**DO THIS:** Restate word for word the lines that begin the listing and end with the line holding "tag(hz, 'thin dusty".

**SOURCE DATA:**
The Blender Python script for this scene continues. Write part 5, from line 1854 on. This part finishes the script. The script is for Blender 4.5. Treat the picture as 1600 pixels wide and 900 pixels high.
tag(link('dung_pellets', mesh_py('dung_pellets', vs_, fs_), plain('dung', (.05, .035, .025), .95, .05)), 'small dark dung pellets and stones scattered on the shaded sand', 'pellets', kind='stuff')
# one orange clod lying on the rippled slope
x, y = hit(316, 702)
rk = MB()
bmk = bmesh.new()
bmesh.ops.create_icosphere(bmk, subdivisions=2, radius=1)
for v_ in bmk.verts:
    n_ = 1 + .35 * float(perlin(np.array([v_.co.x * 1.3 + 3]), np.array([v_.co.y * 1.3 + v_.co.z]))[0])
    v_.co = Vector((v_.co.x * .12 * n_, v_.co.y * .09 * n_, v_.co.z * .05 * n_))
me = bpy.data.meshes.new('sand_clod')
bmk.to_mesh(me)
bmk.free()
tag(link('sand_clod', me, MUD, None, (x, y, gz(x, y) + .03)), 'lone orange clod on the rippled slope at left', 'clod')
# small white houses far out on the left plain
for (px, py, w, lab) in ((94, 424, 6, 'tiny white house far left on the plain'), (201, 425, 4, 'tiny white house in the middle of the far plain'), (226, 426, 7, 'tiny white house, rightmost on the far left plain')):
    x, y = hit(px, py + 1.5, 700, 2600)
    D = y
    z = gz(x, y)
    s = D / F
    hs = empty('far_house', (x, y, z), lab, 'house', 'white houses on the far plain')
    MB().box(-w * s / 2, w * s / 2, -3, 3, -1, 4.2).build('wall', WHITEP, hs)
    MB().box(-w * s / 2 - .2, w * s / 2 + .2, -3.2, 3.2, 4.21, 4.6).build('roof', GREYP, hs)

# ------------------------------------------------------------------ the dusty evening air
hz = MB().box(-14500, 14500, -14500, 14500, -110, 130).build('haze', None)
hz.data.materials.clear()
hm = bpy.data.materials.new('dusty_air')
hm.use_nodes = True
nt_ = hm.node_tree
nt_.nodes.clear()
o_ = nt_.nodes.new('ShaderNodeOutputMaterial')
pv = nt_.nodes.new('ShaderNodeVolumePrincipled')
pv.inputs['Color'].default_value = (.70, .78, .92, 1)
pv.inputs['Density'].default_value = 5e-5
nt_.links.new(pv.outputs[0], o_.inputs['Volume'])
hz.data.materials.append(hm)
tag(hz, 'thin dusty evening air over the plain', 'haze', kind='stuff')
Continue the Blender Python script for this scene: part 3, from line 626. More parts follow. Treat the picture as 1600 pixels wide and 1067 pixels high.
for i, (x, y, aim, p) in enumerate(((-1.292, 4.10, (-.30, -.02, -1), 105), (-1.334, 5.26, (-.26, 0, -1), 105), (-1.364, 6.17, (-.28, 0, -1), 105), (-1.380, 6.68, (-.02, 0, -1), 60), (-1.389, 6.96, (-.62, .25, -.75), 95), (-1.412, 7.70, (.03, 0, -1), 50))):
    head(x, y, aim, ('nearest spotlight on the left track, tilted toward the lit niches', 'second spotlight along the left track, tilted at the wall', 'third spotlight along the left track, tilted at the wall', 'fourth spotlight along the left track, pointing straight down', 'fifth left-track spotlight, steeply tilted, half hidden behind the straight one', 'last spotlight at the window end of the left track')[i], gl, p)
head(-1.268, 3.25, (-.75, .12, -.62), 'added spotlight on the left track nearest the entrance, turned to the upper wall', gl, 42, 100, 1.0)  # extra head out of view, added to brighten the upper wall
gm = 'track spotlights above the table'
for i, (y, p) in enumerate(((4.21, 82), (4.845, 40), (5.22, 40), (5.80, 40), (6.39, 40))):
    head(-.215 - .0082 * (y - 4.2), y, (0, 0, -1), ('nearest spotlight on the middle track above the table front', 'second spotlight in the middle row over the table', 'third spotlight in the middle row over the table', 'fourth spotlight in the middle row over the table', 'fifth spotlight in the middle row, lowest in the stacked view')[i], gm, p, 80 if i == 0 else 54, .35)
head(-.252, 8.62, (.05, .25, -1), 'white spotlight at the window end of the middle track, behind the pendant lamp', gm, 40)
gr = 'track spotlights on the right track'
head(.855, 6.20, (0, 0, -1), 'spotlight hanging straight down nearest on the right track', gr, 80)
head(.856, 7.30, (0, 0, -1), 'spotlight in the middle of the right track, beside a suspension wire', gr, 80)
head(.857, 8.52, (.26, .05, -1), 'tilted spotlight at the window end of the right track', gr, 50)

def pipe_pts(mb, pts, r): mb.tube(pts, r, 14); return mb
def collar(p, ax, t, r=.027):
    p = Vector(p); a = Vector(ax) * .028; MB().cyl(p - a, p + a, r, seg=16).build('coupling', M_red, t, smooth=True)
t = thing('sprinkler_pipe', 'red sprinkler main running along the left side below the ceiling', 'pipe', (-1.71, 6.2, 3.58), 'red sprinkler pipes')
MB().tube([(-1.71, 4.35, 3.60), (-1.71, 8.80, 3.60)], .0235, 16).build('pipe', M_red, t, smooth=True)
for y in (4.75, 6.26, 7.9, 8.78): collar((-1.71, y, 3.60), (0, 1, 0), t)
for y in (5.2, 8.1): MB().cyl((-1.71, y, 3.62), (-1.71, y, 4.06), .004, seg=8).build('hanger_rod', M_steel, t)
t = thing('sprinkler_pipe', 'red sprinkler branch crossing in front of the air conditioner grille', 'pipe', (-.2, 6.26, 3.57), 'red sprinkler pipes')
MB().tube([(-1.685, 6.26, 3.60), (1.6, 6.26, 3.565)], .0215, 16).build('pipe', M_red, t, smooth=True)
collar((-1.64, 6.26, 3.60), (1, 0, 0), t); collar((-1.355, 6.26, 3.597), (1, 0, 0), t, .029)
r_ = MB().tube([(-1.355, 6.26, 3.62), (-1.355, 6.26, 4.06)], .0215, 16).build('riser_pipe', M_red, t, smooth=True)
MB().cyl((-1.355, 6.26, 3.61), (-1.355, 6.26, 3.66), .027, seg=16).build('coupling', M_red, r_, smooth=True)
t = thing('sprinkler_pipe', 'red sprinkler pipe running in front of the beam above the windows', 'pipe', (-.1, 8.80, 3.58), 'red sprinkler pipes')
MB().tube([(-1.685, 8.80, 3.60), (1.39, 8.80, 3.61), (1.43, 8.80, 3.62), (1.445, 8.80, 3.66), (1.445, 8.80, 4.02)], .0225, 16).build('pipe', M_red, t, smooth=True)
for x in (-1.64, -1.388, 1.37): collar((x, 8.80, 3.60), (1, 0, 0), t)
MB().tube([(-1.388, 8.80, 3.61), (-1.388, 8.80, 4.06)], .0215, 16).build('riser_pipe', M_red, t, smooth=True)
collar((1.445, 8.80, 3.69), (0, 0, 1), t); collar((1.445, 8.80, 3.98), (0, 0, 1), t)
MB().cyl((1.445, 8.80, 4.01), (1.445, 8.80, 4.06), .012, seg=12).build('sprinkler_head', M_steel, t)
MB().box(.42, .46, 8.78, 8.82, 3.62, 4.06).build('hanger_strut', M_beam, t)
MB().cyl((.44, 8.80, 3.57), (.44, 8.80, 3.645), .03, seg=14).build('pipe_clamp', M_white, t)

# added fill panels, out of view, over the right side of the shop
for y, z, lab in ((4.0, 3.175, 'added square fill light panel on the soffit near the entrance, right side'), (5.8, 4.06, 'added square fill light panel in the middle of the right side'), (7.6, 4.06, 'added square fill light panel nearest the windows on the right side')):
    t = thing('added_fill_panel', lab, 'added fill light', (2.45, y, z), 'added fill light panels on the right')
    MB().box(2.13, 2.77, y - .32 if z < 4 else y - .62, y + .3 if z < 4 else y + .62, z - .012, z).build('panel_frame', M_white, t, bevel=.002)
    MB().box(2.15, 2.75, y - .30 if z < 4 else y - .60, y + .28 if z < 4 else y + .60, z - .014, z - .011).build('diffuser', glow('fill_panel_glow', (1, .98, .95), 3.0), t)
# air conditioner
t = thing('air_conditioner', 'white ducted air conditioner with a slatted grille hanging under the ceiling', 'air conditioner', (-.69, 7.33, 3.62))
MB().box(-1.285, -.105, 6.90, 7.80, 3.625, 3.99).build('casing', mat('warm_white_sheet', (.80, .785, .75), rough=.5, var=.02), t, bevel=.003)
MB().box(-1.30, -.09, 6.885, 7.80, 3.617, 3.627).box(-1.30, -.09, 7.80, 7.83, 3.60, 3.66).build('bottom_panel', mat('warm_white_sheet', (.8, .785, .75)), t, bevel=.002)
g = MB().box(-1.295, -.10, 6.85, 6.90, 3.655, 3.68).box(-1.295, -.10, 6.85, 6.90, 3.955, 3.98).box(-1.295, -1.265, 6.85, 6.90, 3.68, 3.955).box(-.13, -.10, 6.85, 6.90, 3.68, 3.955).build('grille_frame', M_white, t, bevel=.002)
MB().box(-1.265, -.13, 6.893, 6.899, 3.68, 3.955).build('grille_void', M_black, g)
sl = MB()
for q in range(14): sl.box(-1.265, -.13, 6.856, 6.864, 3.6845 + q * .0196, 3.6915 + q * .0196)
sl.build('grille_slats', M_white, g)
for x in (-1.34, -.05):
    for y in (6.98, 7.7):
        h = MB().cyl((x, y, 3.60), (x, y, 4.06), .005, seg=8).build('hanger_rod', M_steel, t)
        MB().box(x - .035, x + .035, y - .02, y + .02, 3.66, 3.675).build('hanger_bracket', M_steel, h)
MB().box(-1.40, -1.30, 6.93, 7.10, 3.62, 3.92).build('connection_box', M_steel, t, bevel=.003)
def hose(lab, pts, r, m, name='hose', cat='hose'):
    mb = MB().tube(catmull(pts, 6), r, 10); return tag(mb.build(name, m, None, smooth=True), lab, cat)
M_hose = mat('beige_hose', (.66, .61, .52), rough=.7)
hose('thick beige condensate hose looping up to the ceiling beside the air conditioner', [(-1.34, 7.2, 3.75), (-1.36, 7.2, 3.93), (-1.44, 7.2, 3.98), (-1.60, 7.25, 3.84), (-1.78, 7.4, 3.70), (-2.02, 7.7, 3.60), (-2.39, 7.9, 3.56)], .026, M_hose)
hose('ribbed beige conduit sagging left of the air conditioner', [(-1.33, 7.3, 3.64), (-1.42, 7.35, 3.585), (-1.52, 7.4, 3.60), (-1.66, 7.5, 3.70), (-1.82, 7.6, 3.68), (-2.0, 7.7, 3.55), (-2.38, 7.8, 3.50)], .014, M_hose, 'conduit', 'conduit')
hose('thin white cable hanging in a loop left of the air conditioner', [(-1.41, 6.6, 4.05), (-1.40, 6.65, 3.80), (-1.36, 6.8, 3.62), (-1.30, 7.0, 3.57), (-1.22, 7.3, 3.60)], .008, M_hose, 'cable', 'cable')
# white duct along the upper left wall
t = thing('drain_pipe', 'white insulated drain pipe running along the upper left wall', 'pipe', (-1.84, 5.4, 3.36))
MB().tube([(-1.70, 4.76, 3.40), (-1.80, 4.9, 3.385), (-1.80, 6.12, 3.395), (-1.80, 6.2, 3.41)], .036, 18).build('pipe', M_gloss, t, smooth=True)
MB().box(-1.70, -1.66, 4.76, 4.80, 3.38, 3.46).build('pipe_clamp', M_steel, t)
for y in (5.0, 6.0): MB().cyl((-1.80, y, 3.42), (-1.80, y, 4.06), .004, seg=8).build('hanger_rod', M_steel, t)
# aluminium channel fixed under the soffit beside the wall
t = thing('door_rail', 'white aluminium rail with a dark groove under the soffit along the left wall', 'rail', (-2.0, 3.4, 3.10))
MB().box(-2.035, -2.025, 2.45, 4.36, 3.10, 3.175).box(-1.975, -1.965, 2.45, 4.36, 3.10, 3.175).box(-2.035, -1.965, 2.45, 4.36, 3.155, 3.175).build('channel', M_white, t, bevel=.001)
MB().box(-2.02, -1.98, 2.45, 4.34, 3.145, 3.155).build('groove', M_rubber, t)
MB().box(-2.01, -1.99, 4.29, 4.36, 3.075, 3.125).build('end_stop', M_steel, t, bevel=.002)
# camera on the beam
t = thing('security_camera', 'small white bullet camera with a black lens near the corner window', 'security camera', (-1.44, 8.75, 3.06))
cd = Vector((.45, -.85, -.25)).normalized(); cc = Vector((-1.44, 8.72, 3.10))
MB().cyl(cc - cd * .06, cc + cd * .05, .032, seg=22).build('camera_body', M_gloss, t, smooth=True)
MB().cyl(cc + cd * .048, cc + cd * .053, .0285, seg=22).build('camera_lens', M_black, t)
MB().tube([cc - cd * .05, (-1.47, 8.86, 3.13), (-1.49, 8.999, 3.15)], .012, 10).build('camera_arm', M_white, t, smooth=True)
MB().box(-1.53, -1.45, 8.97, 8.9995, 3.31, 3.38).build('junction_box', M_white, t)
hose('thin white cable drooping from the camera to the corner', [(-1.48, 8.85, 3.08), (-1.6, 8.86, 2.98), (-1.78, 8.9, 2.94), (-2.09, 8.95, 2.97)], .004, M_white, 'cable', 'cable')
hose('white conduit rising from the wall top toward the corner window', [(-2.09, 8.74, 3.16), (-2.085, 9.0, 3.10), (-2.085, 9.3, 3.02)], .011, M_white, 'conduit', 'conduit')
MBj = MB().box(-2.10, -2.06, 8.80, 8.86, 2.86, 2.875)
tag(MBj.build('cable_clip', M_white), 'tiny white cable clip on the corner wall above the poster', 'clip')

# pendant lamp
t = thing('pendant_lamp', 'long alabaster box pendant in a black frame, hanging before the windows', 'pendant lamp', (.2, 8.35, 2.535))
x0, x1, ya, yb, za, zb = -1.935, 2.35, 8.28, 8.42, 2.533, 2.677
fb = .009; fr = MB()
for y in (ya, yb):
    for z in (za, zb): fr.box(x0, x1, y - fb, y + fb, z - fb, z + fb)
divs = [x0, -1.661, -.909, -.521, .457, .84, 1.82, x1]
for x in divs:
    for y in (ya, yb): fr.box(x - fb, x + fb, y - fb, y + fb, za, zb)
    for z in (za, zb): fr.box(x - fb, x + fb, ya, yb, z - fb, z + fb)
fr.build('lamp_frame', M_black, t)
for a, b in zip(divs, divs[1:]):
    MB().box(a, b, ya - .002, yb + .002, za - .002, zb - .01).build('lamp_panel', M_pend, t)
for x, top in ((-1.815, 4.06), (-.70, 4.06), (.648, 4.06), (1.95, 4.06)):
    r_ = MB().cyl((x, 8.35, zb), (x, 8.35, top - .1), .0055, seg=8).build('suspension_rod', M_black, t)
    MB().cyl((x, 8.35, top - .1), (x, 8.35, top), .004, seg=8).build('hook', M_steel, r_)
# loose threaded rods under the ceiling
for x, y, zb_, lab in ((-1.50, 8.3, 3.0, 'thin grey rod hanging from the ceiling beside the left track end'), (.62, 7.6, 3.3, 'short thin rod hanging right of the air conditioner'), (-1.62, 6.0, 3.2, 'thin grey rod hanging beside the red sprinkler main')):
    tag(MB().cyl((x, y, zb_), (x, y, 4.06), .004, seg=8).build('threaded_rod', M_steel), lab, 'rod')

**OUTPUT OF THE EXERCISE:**
The Blender Python script for this scene continues. Write part 5, from line 1854 on. This part finishes the script. The script is for Blender 4.5. Treat the picture as 1600 pixels wide and 900 pixels high.
tag(link('dung_pellets', mesh_py('dung_pellets', vs_, fs_), plain('dung', (.05, .035, .025), .95, .05)), 'small dark dung pellets and stones scattered on the shaded sand', 'pellets', kind='stuff')
# one orange clod lying on the rippled slope
x, y = hit(316, 702)
rk = MB()
bmk = bmesh.new()
bmesh.ops.create_icosphere(bmk, subdivisions=2, radius=1)
for v_ in bmk.verts:
    n_ = 1 + .35 * float(perlin(np.array([v_.co.x * 1.3 + 3]), np.array([v_.co.y * 1.3 + v_.co.z]))[0])
    v_.co = Vector((v_.co.x * .12 * n_, v_.co.y * .09 * n_, v_.co.z * .05 * n_))
me = bpy.data.meshes.new('sand_clod')
bmk.to_mesh(me)
bmk.free()
tag(link('sand_clod', me, MUD, None, (x, y, gz(x, y) + .03)), 'lone orange clod on the rippled slope at left', 'clod')
# small white houses far out on the left plain
for (px, py, w, lab) in ((94, 424, 6, 'tiny white house far left on the plain'), (201, 425, 4, 'tiny white house in the middle of the far plain'), (226, 426, 7, 'tiny white house, rightmost on the far left plain')):
    x, y = hit(px, py + 1.5, 700, 2600)
    D = y
    z = gz(x, y)
    s = D / F
    hs = empty('far_house', (x, y, z), lab, 'house', 'white houses on the far plain')
    MB().box(-w * s / 2, w * s / 2, -3, 3, -1, 4.2).build('wall', WHITEP, hs)
    MB().box(-w * s / 2 - .2, w * s / 2 + .2, -3.2, 3.2, 4.21, 4.6).build('roof', GREYP, hs)

# ------------------------------------------------------------------ the dusty evening air
hz = MB().box(-14500, 14500, -14500, 14500, -110, 130).build('haze', None)
hz.data.materials.clear()
hm = bpy.data.materials.new('dusty_air')
hm.use_nodes = True
nt_ = hm.node_tree
nt_.nodes.clear()
o_ = nt_.nodes.new('ShaderNodeOutputMaterial')
pv = nt_.nodes.new('ShaderNodeVolumePrincipled')
pv.inputs['Color'].default_value = (.70, .78, .92, 1)
pv.inputs['Density'].default_value = 5e-5
nt_.links.new(pv.outputs[0], o_.inputs['Volume'])
hz.data.materials.append(hm)
tag(hz, 'thin dusty evening air over the plain', 'haze', kind='stuff')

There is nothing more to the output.